Exacto; esa disposición moral estrecha y ordenada (susceptible, como cualquier cosa, de crítica) es el símbolo, las raíces y la savia de la civilización. Ese discreto encanto se conjura contra el terremoto ácrata. No negaré que todo escritor debe tener de alguna manera una úlcera dentro o un yo dañado, un daimon dionisíaco, pero sin el reglamento del apacible mundo burgués apolíneo, Caos destruiría en un periquete el mundo.

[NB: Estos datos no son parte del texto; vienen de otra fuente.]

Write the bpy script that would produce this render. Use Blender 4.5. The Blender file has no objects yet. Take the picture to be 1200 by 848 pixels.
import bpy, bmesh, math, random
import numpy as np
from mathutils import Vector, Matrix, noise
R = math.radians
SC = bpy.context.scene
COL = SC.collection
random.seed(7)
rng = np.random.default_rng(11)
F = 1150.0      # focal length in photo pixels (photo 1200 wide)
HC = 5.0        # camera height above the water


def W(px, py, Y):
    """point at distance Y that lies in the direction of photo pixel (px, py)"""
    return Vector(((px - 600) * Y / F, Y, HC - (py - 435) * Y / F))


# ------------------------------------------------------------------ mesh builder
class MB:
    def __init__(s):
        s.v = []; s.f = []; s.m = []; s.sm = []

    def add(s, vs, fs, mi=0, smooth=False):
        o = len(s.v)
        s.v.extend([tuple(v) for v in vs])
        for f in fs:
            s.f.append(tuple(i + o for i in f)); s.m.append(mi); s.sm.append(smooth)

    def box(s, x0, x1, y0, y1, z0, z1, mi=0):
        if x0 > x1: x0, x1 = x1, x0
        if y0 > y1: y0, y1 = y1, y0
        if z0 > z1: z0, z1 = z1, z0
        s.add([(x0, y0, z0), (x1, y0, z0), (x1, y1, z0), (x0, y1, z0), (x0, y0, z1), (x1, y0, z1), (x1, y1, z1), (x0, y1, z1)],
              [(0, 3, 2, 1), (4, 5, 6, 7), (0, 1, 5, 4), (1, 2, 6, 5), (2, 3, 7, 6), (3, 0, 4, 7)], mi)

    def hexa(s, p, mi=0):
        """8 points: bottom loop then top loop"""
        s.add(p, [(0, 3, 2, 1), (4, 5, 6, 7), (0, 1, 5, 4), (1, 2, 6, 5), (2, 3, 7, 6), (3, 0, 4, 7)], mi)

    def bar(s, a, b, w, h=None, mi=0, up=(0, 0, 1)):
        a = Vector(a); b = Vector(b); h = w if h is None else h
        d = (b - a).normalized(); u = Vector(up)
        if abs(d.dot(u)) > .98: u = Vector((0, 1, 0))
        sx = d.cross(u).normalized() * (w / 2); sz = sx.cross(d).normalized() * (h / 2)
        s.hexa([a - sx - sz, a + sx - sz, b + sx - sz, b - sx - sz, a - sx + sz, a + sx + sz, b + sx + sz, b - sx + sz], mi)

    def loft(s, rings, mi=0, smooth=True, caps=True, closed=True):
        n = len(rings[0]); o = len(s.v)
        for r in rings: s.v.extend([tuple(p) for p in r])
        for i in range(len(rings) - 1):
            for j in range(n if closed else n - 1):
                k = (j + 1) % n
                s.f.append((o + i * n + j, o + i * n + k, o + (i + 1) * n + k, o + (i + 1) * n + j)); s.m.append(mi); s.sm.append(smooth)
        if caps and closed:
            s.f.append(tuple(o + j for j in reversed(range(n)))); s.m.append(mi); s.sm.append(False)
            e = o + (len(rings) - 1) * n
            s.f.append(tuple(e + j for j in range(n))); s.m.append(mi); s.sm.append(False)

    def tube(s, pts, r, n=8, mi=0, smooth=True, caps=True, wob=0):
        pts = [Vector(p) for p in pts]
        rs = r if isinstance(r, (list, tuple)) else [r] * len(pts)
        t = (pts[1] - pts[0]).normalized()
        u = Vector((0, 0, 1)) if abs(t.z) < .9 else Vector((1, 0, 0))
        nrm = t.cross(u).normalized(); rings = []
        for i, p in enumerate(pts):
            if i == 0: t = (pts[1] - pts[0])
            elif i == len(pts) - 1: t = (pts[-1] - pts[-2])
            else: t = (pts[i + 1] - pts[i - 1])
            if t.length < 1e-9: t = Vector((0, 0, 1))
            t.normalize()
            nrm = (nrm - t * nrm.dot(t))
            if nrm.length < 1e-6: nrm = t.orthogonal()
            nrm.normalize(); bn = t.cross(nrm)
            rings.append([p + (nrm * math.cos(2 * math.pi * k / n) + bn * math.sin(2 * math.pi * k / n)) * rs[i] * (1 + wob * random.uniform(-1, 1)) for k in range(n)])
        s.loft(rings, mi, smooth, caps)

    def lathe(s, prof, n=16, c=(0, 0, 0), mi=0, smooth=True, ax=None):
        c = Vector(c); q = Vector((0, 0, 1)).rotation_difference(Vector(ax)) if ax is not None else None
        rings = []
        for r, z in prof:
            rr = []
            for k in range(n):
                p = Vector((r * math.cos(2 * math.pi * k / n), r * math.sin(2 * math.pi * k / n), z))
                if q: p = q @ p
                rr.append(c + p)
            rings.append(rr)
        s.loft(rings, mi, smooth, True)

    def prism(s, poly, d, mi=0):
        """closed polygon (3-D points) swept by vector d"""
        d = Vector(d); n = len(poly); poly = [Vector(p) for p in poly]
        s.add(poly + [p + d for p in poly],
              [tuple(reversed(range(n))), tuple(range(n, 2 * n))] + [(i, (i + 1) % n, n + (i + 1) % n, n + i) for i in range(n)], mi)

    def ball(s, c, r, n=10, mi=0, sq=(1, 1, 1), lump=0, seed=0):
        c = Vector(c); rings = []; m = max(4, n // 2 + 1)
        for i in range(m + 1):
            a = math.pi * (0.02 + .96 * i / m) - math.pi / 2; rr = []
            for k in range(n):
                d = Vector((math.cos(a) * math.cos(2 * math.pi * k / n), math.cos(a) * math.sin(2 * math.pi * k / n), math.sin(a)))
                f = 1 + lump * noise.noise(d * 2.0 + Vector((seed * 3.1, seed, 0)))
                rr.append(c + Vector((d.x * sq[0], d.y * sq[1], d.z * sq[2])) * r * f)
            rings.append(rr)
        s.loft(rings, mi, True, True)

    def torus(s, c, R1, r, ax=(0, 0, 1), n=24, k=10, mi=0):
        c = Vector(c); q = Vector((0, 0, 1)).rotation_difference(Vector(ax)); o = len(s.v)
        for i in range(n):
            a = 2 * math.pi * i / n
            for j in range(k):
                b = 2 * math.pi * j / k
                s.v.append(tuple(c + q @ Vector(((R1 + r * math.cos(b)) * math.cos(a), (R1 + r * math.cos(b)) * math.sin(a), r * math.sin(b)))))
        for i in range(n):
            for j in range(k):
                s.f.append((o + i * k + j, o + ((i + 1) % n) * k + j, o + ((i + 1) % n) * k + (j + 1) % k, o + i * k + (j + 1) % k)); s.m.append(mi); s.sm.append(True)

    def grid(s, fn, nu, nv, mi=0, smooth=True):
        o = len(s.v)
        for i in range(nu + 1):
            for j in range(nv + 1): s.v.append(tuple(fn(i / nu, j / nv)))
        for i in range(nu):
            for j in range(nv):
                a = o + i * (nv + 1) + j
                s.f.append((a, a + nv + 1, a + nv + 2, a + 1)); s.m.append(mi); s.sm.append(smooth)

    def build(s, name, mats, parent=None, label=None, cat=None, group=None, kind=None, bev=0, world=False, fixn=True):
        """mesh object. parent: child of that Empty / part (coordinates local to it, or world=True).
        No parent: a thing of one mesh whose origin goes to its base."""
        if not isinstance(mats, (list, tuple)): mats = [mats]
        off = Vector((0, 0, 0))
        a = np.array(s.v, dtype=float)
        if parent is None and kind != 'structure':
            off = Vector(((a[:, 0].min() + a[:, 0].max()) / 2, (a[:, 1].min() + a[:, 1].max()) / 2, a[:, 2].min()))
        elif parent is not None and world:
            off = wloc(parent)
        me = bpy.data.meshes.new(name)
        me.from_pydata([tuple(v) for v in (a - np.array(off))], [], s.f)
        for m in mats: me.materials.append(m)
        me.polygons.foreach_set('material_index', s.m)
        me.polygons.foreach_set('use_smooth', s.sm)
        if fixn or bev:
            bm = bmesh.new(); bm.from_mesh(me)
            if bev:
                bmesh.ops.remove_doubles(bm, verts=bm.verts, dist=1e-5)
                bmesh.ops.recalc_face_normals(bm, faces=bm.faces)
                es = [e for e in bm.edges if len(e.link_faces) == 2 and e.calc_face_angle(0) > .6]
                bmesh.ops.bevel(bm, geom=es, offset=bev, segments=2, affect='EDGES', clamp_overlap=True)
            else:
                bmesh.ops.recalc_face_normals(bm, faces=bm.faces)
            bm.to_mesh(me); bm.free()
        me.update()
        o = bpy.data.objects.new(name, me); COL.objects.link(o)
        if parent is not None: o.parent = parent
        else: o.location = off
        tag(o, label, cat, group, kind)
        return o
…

La actual depauperación en Occidente de las clases medias no anuncia ni presagia nada bueno, bien al contrario. Una mesa con cuatro patas está bien hecha, no cojea, como una sociedad en que abundan las benditas clases medias.

Escribió Wordsworth:

«Cuando, durante mucho tiempo, de nuestro mejor Yo fuimos
apartados por el ajetreado mundo, y desfallecemos,
enfermos de su quehacer y cansados de sus placeres,
cuán misericordiosa y benigna es entonces la Soledad».
No siempre es verdad. Qué misteriosa y azarosa es la vida. Unas palabras oigo tendro de mí, palabras dentadas, afiladas, filosas: No fuiste feliz. Ave et vale.